Students, predictably, were apoplectic. Cornell University students held a "cry-in." Loyola University and Byrn Mawr College students demanded the cancelling of classes, citing exhaustion, depression, and safety concerns, Campus Reform reported:

"A Trump election directly endangers the lives of all students at Bryn Mawr College that are people of color, lgbtqa+, non-Christian, and female," a signee of the Bryn Mawr petition claimed. "If Trump wins, it's not only a question of self care but personal safety."

I don't blame students for being really, really upset about Trump's win. I know plenty of mentally stable, not-at-all-coddled people who were similarly upset. But they all still went in to work on Wednesday. Life goes on.

It's possible the news is hitting students even harder than it hit members of the liberal media—college students, after all, are even more out-of-touch with the Trump movement than the media is. College campuses have created safe spaces to wall students off from the mildest forms of disagreement. Too many of them simply had no idea that great numbers of Americans despised their progressive agenda and were eager to strike a blow against political correctness.

Fordham University's Charles Camosy identifies the problem—a lack of viewpoint diversity in higher education—in an excellent Washington Post piece:

Today's college graduates are formed by a campus culture that leaves them unable to understand people with unfamiliar or heterodox views on guns, abortion, religion, marriage, gender and privilege. And that same culture leads such educated people to either label those with whom they disagree as bad people or reduce their stated views on these issues as actually being about something else, as in Obama's case. Most college grads in this culture are simply never forced to engage with or seriously consider professors or texts which could provide a genuine, compelling alternative view.
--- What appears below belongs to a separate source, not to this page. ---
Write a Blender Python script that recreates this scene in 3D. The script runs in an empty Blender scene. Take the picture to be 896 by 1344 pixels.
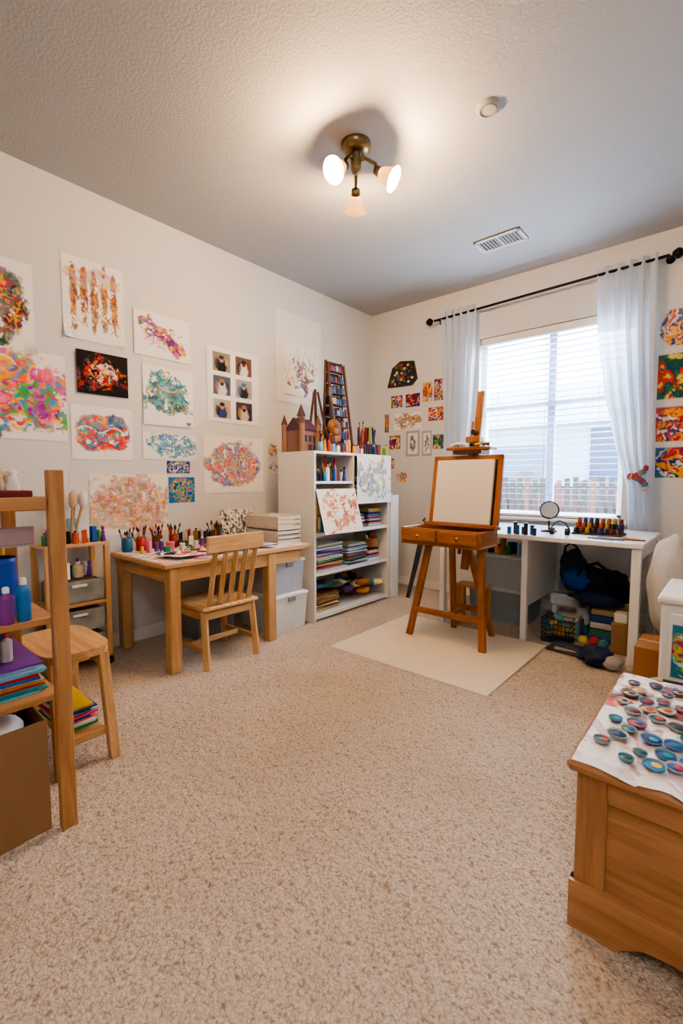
import bpy, bmesh, math, random
import numpy as np
from mathutils import Vector, Matrix, Euler, noise
random.seed(7); rng=np.random.default_rng(7)
# ------------------------------------------------------------------ helpers
def lin(h):
    if isinstance(h,(tuple,list,np.ndarray)): return tuple(h)[:3]
    h=h.lstrip('#'); c=[int(h[i:i+2],16)/255 for i in (0,2,4)]
    return tuple(((x+.055)/1.055)**2.4 if x>.04045 else x/12.92 for x in c)
def vivid(h,k=1.12):
    c=lin(h); g=sum(c)/3; return tuple(max(0,min(1,g+(x-g)*k)) for x in c)
MC={}
def newmat(name):
    m=bpy.data.materials.new(name); m.use_nodes=True; nt=m.node_tree
    return m,nt,nt.nodes['Principled BSDF']
def N(nt,t,**k):
    n=nt.nodes.new(t)
    for a,b in k.items(): setattr(n,a,b)
    return n
def M(col,rough=.6,metal=0,bump=0,var=.06,scale=30,emis=0,coat=0,spec=.4):
    key=('M',col,rough,metal,bump,var,scale,emis,coat,spec)
    if key in MC: return MC[key]
    m,nt,b=newmat('plain_'+str(col).strip('#')); c=lin(col)
    tc=N(nt,'ShaderNodeTexCoord'); no=N(nt,'ShaderNodeTexNoise'); no.inputs['Scale'].default_value=scale; no.inputs['Detail'].default_value=4
    nt.links.new(tc.outputs['Object'],no.inputs['Vector'])
    mx=N(nt,'ShaderNodeMix',data_type='RGBA')
    mx.inputs[6].default_value=(*[x*(1-var*2) for x in c],1); mx.inputs[7].default_value=(*[min(1,x*(1+var*2)) for x in c],1)
    nt.links.new(no.outputs['Fac'],mx.inputs[0]); nt.links.new(mx.outputs[2],b.inputs['Base Color'])
    b.inputs['Roughness'].default_value=rough; b.inputs['Metallic'].default_value=metal; b.inputs['Specular IOR Level'].default_value=spec
    if bump:
        bp=N(nt,'ShaderNodeBump'); bp.inputs['Strength'].default_value=bump; bp.inputs['Distance'].default_value=.01
        nt.links.new(no.outputs['Fac'],bp.inputs['Height']); nt.links.new(bp.outputs[0],b.inputs['Normal'])
    if coat: b.inputs['Coat Weight'].default_value=coat
    if emis: b.inputs['Emission Color'].default_value=(*c,1); b.inputs['Emission Strength'].default_value=emis
    MC[key]=m; return m
def wood1(c1,c2,axis,rough):
    key=('W',c1,c2,axis,rough)
    if key in MC: return MC[key]
    m,nt,b=newmat('wood_'+c1.strip('#')+'_'+'xyz'[axis])
    tc=N(nt,'ShaderNodeTexCoord'); mp=N(nt,'ShaderNodeMapping'); s=[14,14,14]; s[axis]=1.1; mp.inputs['Scale'].default_value=s
    nt.links.new(tc.outputs['Object'],mp.inputs[0])
    no=N(nt,'ShaderNodeTexNoise'); no.inputs['Scale'].default_value=2.2; no.inputs['Detail'].default_value=6; no.inputs['Distortion'].default_value=1.2
    nt.links.new(mp.outputs[0],no.inputs['Vector'])
    no2=N(nt,'ShaderNodeTexNoise'); no2.inputs['Scale'].default_value=14; no2.inputs['Detail'].default_value=3; nt.links.new(mp.outputs[0],no2.inputs['Vector'])
    r=N(nt,'ShaderNodeValToRGB'); r.color_ramp.elements[0].position=.32; r.color_ramp.elements[1].position=.68
    r.color_ramp.elements[0].color=(*lin(c2),1); r.color_ramp.elements[1].color=(*lin(c1),1)
    ma=N(nt,'ShaderNodeMath',operation='MULTIPLY_ADD'); ma.inputs[1].default_value=.25; nt.links.new(no2.outputs['Fac'],ma.inputs[0])
    sc=N(nt,'ShaderNodeMath',operation='MULTIPLY'); sc.inputs[1].default_value=.8; nt.links.new(no.outputs['Fac'],sc.inputs[0]); nt.links.new(sc.outputs[0],ma.inputs[2])
    nt.links.new(ma.outputs[0],r.inputs[0]); nt.links.new(r.outputs[0],b.inputs['Base Color']); b.inputs['Roughness'].default_value=rough; b.inputs['Specular IOR Level'].default_value=.35
    bp=N(nt,'ShaderNodeBump'); bp.inputs['Strength'].default_value=.08; bp.inputs['Distance'].default_value=.002
    nt.links.new(ma.outputs[0],bp.inputs['Height']); nt.links.new(bp.outputs[0],b.inputs['Normal'])
    MC[key]=m; return m
class Wood:
    def __init__(s,c1,c2,rough=.4): s.a=(c1,c2,rough)
    def ax(s,i): return wood1(s.a[0],s.a[1],i,s.a[2])
BEECH=Wood('#cda374','#b0824f',.42); PINE=Wood('#c08c54','#9e672e',.4); CHEST=Wood('#b5845a','#956640',.35)
EASEL=Wood('#a86b3c','#7e4820',.35); DARKW=Wood('#5c3620','#381f10',.45); PALE=Wood('#cfa676','#b2854f',.45)
def painted_mat():
    if 'P' in MC: return MC['P']
    m,nt,b=newmat('hand_painted_pigment'); a=N(nt,'ShaderNodeVertexColor',layer_name='Col')
    nt.links.new(a.outputs[0],b.inputs['Base Color']); b.inputs['Roughness'].default_value=.7; b.inputs['Specular IOR Level'].default_value=.25
    MC['P']=m; return m
class B:
    def __init__(s,name): s.name=name; s.v=[]; s.f=[]; s.mi=[]; s.sm=[]; s.mats=[]
    def mat(s,m):
        if m not in s.mats: s.mats.append(m)
        return s.mats.index(m)
    def add(s,vs,fs,m,smooth=False):
        if isinstance(m,Wood):
            a=np.array([tuple(v) for v in vs]); e=a.max(0)-a.min(0); m=m.ax(int(e.argmax()))
        i=s.mat(m); o=len(s.v); s.v+= [tuple(v) for v in vs]; s.f+=[tuple(o+k for k in f) for f in fs]; s.mi+=[i]*len(fs); s.sm+=[smooth]*len(fs)
    def box(s,lo,hi,m,bev=.003,rot=None,piv=None):
        lo=Vector(lo);hi=Vector(hi); c=(lo+hi)/2; d=hi-lo
        s.obox(c,d,m,rot,bev,piv)
    def obox(s,c,d,m,rot=None,bev=.003,piv=None):
        bm=bmesh.new(); bmesh.ops.create_cube(bm,size=1); c=Vector(c)
        for v in bm.verts: v.co=Vector((v.co.x*d[0],v.co.y*d[1],v.co.z*d[2]))
        bev=min(bev,min(d)*.3)
        if bev>0: bmesh.ops.bevel(bm,geom=bm.edges[:],offset=bev,segments=1,affect='EDGES')
        if isinstance(m,Wood): m=m.ax(int(np.argmax(d)))
        Rm=Matrix.Identity(3)
        if rot is not None: Rm=Euler(rot).to_matrix() if not isinstance(rot,Matrix) else rot
        P=Vector(piv) if piv is not None else c
        vs=[Rm@(v.co+c-P)+P for v in bm.verts]; bm.verts.index_update()
        fs=[[v.index for v in f.verts] for f in bm.faces]; bm.free(); s.add(vs,fs,m)
    def beam(s,p1,p2,w,t,m,up=(0,0,1),bev=.003):
        p1=Vector(p1);p2=Vector(p2);z=(p2-p1).normalized(); x=Vector(up).cross(z)
        if x.length<1e-3: x=Vector((1,0,0)).cross(z)
        if x.length<1e-3: x=Vector((0,1,0)).cross(z)
        x.normalize(); y=z.cross(x); Rm=Matrix((x,y,z)).transposed()
        if isinstance(m,Wood): dd=[abs(a) for a in (p2-p1)]; m=m.ax(dd.index(max(dd)))
        s.obox((p1+p2)/2,(w,t,(p2-p1).length),m,Rm,bev)
    def cyl(s,p1,p2,r,m,r2=None,seg=14,cap=True):
        p1=Vector(p1);p2=Vector(p2); s.lathe(p1,[(r,0),(r if r2 is None else r2,(p2-p1).length)],m,seg,p2-p1,cap)
    def lathe(s,c,prof,m,seg=20,axis=(0,0,1),cap=True,smooth=True):
        c=Vector(c); q=Vector((0,0,1)).rotation_difference(Vector(axis)); vs=[];fs=[]
        for r,z in prof:
            for k in range(seg):
                a=2*math.pi*k/seg; vs.append(c+q@Vector((r*math.cos(a),r*math.sin(a),z)))
        for j in range(len(prof)-1):
            for k in range(seg):
                k2=(k+1)%seg; fs.append((j*seg+k,j*seg+k2,(j+1)*seg+k2,(j+1)*seg+k))
        if isinstance(m,Wood): m=m.ax(int(np.argmax([abs(x) for x in axis])))
        s.add(vs,fs,m,smooth)
        if cap:
            s.add(vs[:seg],[tuple(range(seg))[::-1]],m); s.add(vs[-seg:],[tuple(range(seg))],m)
    def tube(s,pts,r,m,seg=8):
        pts=[Vector(p) for p in pts]
        vs=[];fs=[];n=len(pts);ref=Vector((0,0,1))
        for i,p in enumerate(pts):
            t=(pts[min(i+1,n-1)]-pts[max(i-1,0)]).normalized(); a=ref.cross(t)
            if a.length<.05: a=Vector((1,0,0)).cross(t)
            a.normalize(); b=t.cross(a); rr=r[i] if isinstance(r,(list,tuple)) else r
            for k in range(seg):
                th=2*math.pi*k/seg; vs.append(p+a*math.cos(th)*rr+b*math.sin(th)*rr)
        for i in range(n-1):
            for k in range(seg):
                k2=(k+1)%seg; fs.append((i*seg+k,i*seg+k2,(i+1)*seg+k2,(i+1)*seg+k))
        s.add(vs,fs,m,True); s.add(vs[:seg],[tuple(range(seg))[::-1]],m); s.add(vs[-seg:],[tuple(range(seg))],m)
    def blob(s,c,rad,m,amp=.2,freq=3,seed=0,sub=3,flat=None):
        bm=bmesh.new(); bmesh.ops.create_icosphere(bm,subdivisions=sub,radius=1); vs=[]
        for v in bm.verts:
            n=noise.noise(v.co*freq+Vector((seed*3.1,seed*1.7,0))); q=v.co*(1+amp*n)
            p=Vector(c)+Vector((q.x*rad[0],q.y*rad[1],q.z*rad[2]))
            if flat is not None and p.z<flat: p.z=flat
            vs.append(p)
        bm.verts.index_update(); fs=[[v.index for v in f.verts] for f in bm.faces]; bm.free(); s.add(vs,fs,m,True)
    def prism(s,poly,axis,a,b,m):
        n=len(poly)
        def P(q,t):
            if axis==0: return (t,q[0],q[1])
            if axis==1: return (q[0],t,q[1])
            return (q[0],q[1],t)
        vs=[P(q,a) for q in poly]+[P(q,b) for q in poly]
        fs=[tuple(range(n)),tuple(range(2*n-1,n-1,-1))]+[(i,n+i,n+(i+1)%n,(i+1)%n) for i in range(n)]
        s.add(vs,fs,m)
    def done(s,recalc=True):
        me=bpy.data.meshes.new(s.name)
        a=np.array(s.v); c=(a.min(0)+a.max(0))/2; c[2]=a[:,2].min(); a=a-c
        me.from_pydata([tuple(x) for x in a],[],s.f)
        for m in s.mats: me.materials.append(m)
        me.polygons.foreach_set('material_index',s.mi); me.polygons.foreach_set('use_smooth',s.sm)
        if recalc:
            bm=bmesh.new(); bm.from_mesh(me); bmesh.ops.recalc_face_normals(bm,faces=bm.faces); bm.to_mesh(me); bm.free()
        me.update()
        ob=bpy.data.objects.new(s.name,me); bpy.context.collection.objects.link(ob); ob.location=c
        return ob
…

For decades now, U.S. colleges and universities have quite rightly been trying to become more diverse when it comes to race and gender. But this election highlights the fact that our institutions of higher education should use similar methods to cultivate philosophical, theological and political diversity.

One final note: The College Fix's article about Cornell's cry-in quotes a terrified student expressing regret that "people are really given into fear-mongering. They are willing to put people down based on their identity just so that they would feel vindicated…"

Disparaging people because of their identity is certainly unkind. But the campus left does this all the time. Ohio's College of Wooster recently hosted a retreat for students of color that offered them the opportunity to de-stress—by getting away from white people for a while. One of the planned events was titled "Dealing with White Fragility."

Wait! I thought it wasn't okay to put people down because of their identity?

It's true that white people voted en masse to elect a candidate who vowed retribution against religious and ethnic minorities. They voted in accordance with the interests of their identity group, to the detriment of individual rights and society at large. And they deserve the blame for that.

But campus progressives have willfully pushed race-based and identity-group-based classifications: calling for segregated safe spaces and programs for students of color, LGBTQ students, Native American students, Latinos, and so on. At the same time, they have assailed white privilege and white fragility, treating white people like the enemy. In electing Trump, whites may have lived up to their expectations, but I can't help but wonder whether that was a foreseeable consequence of the left's campaign to demonize them.